TASK OBJECTIVE:
Reproduce the listing below without changes, except that pictures are left out.

DATA EXTRACT:
/---
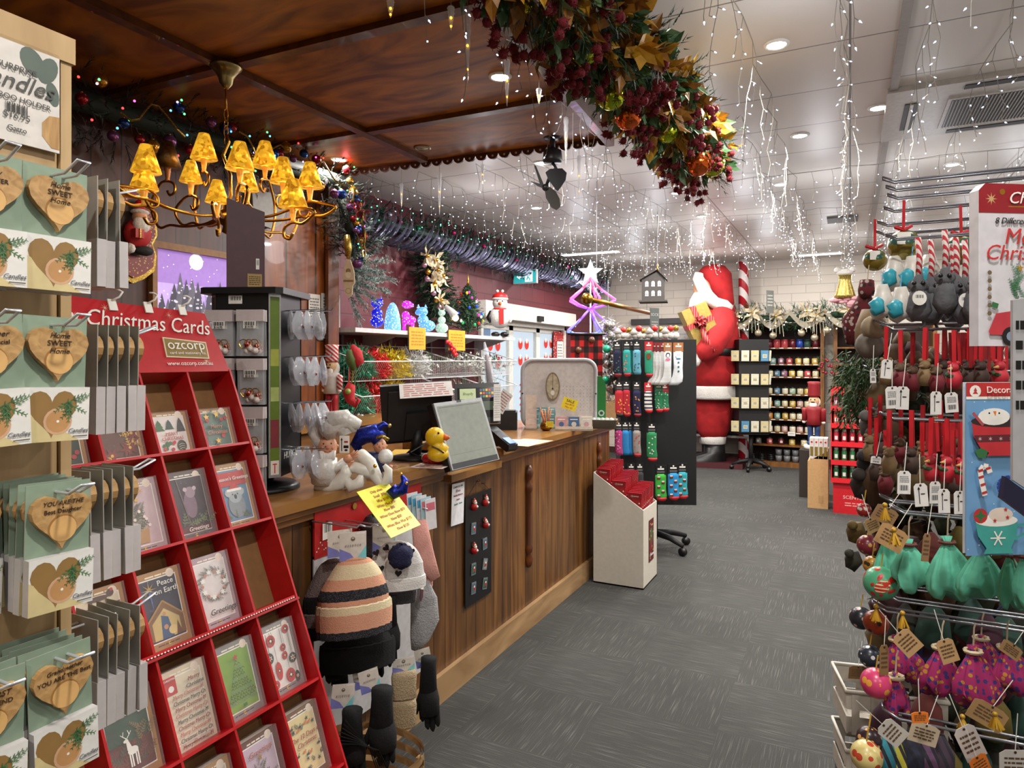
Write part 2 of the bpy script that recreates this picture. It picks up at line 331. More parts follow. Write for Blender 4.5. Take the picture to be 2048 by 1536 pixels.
# automatic door in the left wall
FR = C('d8d6d0', .4); GL = clear(.12, 'cfe0e8', .03)
b = MB(); b.box((XL, D0-.1, DH), (XL+.16, D1+.12, DH+.2), FR); b.box((XL+.16, D0+1.35, DH+.02), (XL+.2, D0+1.5, DH+.09), BLACK)
b.box((XL-.1, D0, 0), (XL+.04, D0+.06, DH), FR); b.box((XL-.1, D1-.06, 0), (XL+.04, D1, DH), FR); b.box((XL-.1, D0, DH-.06), (XL+.04, D1, DH), FR)
dr = struct(b, 'door_1')
for i in range(3):
    y0 = D0+.06+i*.86; y1 = y0+.86; b = MB()
    for a in ((y0, 0, y0+.06, DH-.06), (y1-.06, 0, y1, DH-.06), (y0, 0, y1, .1), (y0, DH-.12, y1, DH-.06)): b.box((XL-.07, a[0], a[1]), (XL-.02, a[2], a[3]), FR)
    o = b.build('door_leaf', dr, True); o['kind'] = 'structure'
    o = MB().box((XL-.05, y0+.06, .1), (XL-.04, y1-.06, DH-.12), GL).build('pane', o, True)
    g = MB(); g.m = face((XL-.03, 0, 0), 0)
    for j in range(4): g.lz = .0; g.circ(y0+.3+(j % 2)*.2, 1.55+(j//2)*.22+i*.03, .07, C('c03028', .5), 12); g.circ(y0+.3+(j % 2)*.2, 1.6+(j//2)*.22+i*.03, .035, C('e8dcd0'), 10)
    for j in range(14): g.rect(y0+.3+(j % 3)*.1, 1.25-.09*(j//3), .05, .025, C('c03028', .5), .5)
    o2 = g.build('window_decal', o, True)
b = MB(); b.box((-14, 2, -.1), (XL-.2, 16, -.02), C('8f9092', .9, b=.3)); struct(b, 'pavement')
b = MB(); b.box((-9.2, 2, 0), (-9, 16, 3.4), C('c9cdd2', .8)); b.box((-9, 6, 2.2), (-8.7, 16, 2.7), C('4a7cab', .5)); b.box((-9, 7.4, .5), (-8.95, 10.5, 2.1), C('5a6b80', .2)); b.box((-9, 11, .5), (-8.95, 13.5, 2.1), C('6c7d92', .2)); b.box((-9, 10.6, 0), (-8.94, 10.9, 2.2), C('a03028')); struct(b, 'building_across_the_street')
tag(b.build('x'), None) if False else None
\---
CORRECT ANSWER:
Write part 2 of the bpy script that recreates this picture. It picks up at line 331. More parts follow. Write for Blender 4.5. Take the picture to be 2048 by 1536 pixels.
# automatic door in the left wall
FR = C('d8d6d0', .4); GL = clear(.12, 'cfe0e8', .03)
b = MB(); b.box((XL, D0-.1, DH), (XL+.16, D1+.12, DH+.2), FR); b.box((XL+.16, D0+1.35, DH+.02), (XL+.2, D0+1.5, DH+.09), BLACK)
b.box((XL-.1, D0, 0), (XL+.04, D0+.06, DH), FR); b.box((XL-.1, D1-.06, 0), (XL+.04, D1, DH), FR); b.box((XL-.1, D0, DH-.06), (XL+.04, D1, DH), FR)
dr = struct(b, 'door_1')
for i in range(3):
    y0 = D0+.06+i*.86; y1 = y0+.86; b = MB()
    for a in ((y0, 0, y0+.06, DH-.06), (y1-.06, 0, y1, DH-.06), (y0, 0, y1, .1), (y0, DH-.12, y1, DH-.06)): b.box((XL-.07, a[0], a[1]), (XL-.02, a[2], a[3]), FR)
    o = b.build('door_leaf', dr, True); o['kind'] = 'structure'
    o = MB().box((XL-.05, y0+.06, .1), (XL-.04, y1-.06, DH-.12), GL).build('pane', o, True)
    g = MB(); g.m = face((XL-.03, 0, 0), 0)
    for j in range(4): g.lz = .0; g.circ(y0+.3+(j % 2)*.2, 1.55+(j//2)*.22+i*.03, .07, C('c03028', .5), 12); g.circ(y0+.3+(j % 2)*.2, 1.6+(j//2)*.22+i*.03, .035, C('e8dcd0'), 10)
    for j in range(14): g.rect(y0+.3+(j % 3)*.1, 1.25-.09*(j//3), .05, .025, C('c03028', .5), .5)
    o2 = g.build('window_decal', o, True)
b = MB(); b.box((-14, 2, -.1), (XL-.2, 16, -.02), C('8f9092', .9, b=.3)); struct(b, 'pavement')
b = MB(); b.box((-9.2, 2, 0), (-9, 16, 3.4), C('c9cdd2', .8)); b.box((-9, 6, 2.2), (-8.7, 16, 2.7), C('4a7cab', .5)); b.box((-9, 7.4, .5), (-8.95, 10.5, 2.1), C('5a6b80', .2)); b.box((-9, 11, .5), (-8.95, 13.5, 2.1), C('6c7d92', .2)); b.box((-9, 10.6, 0), (-8.94, 10.9, 2.2), C('a03028')); struct(b, 'building_across_the_street')
tag(b.build('x'), None) if False else None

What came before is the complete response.